Brazil’s job market, as reported by the Brazilian Institute of Geography and Statistics (IBGE), shows a complex picture in early 2025. The unemployment rate reached 7% in March, rising from 6.2% at the end of 2024.
This marks the highest level since May of the previous year and reflects a 13.1% increase in the number of unemployed people, now at 7.7 million. The number of employed people dropped by 1.3% to 102.5 million.
The labor force participation rate fell slightly, with 67 million people now outside the labor force, up 1.2% from the previous quarter. Despite this, real income grew by 1.2%, reaching R$3,410, the highest recorded since 2012.
The number of formal jobs also hit a record: 39.6 million workers now hold formal contracts. The rise in unemployment follows a seasonal pattern. After the holiday season, temporary contracts end and more people look for work.
This trend is not new and does not signal a structural crisis. Compared to the same period in 2024, the unemployment rate is one percentage point lower, and the number of unemployed is 12.5% smaller.
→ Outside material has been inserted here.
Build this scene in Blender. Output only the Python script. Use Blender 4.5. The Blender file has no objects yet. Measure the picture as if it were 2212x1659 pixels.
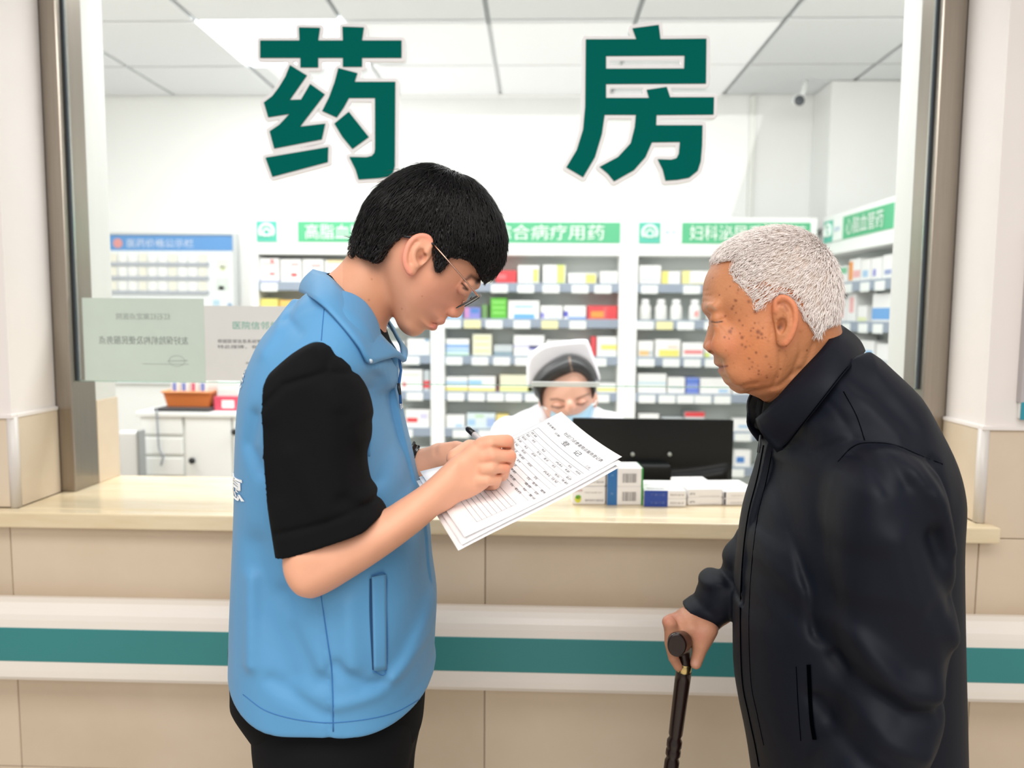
import bpy, bmesh, math, random
import numpy as np
from mathutils import Vector, Matrix

# ------------------------------------------------------------------ camera, world, lights, exposure
SC = bpy.context.scene
COL = SC.collection
FPX, CX, CY = 1670.0, 1106.0, 829.5
CAM = np.array([0.0, 0.0, 1.5])
YAW, PITCH, ROLL = math.radians(1.9), math.radians(5.0), math.radians(0.41)
_f0 = np.array([-math.sin(YAW), math.cos(YAW), 0.0]); _r0 = np.array([math.cos(YAW), math.sin(YAW), 0.0]); _u0 = np.array([0, 0, 1.0])
FWD = _f0 * math.cos(PITCH) - _u0 * math.sin(PITCH)
_u1 = _u0 * math.cos(PITCH) + _f0 * math.sin(PITCH)
RGT = _r0 * math.cos(ROLL) + _u1 * math.sin(ROLL)
UPV = _u1 * math.cos(ROLL) - _r0 * math.sin(ROLL)

def W(px, py, y):
    """the point of the world plane Y = y seen at a photograph pixel"""
    d = RGT * (px - CX) / FPX - UPV * (py - CY) / FPX + FWD
    return CAM + d * (y / d[1])

def Wx(px, py, x):
    d = RGT * (px - CX) / FPX - UPV * (py - CY) / FPX + FWD
    return CAM + d * (x / d[0])

def Wz(px, py, z):
    d = RGT * (px - CX) / FPX - UPV * (py - CY) / FPX + FWD
    return CAM + d * ((z - CAM[2]) / d[2])

def PROJ(v):
    q = np.asarray(v) - CAM
    z = q @ FWD
    return CX + FPX * (q @ RGT) / z, CY - FPX * (q @ UPV) / z

cam_data = bpy.data.cameras.new('camera')
cam = bpy.data.objects.new('camera', cam_data); COL.objects.link(cam)
M4 = Matrix.Identity(4)
for i in range(3):
    M4[i][0], M4[i][1], M4[i][2], M4[i][3] = RGT[i], UPV[i], -FWD[i], CAM[i]
cam.matrix_world = M4
cam_data.sensor_fit = 'HORIZONTAL'; cam_data.sensor_width = 36.0
cam_data.lens = FPX / 2212.0 * 36.0
cam_data.clip_start = 0.05
cam_data.dof.use_dof = True
cam_data.dof.focus_distance = 1.2
cam_data.dof.aperture_fstop = 3.0
SC.camera = cam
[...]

Job losses concentrated in construction, public administration, and domestic services. Despite these sectoral declines, the overall job market remains more formalized and better paid than in previous years.
The government credits recent gains to investment and reindustrialization policies. For businesses, this data signals a labor market in transition.
While unemployment edges up seasonally, formal employment and wages rise, suggesting resilience amid economic adjustments. The figures show a workforce adapting to changing conditions, with formalization and higher earnings providing some stability as the economy shifts.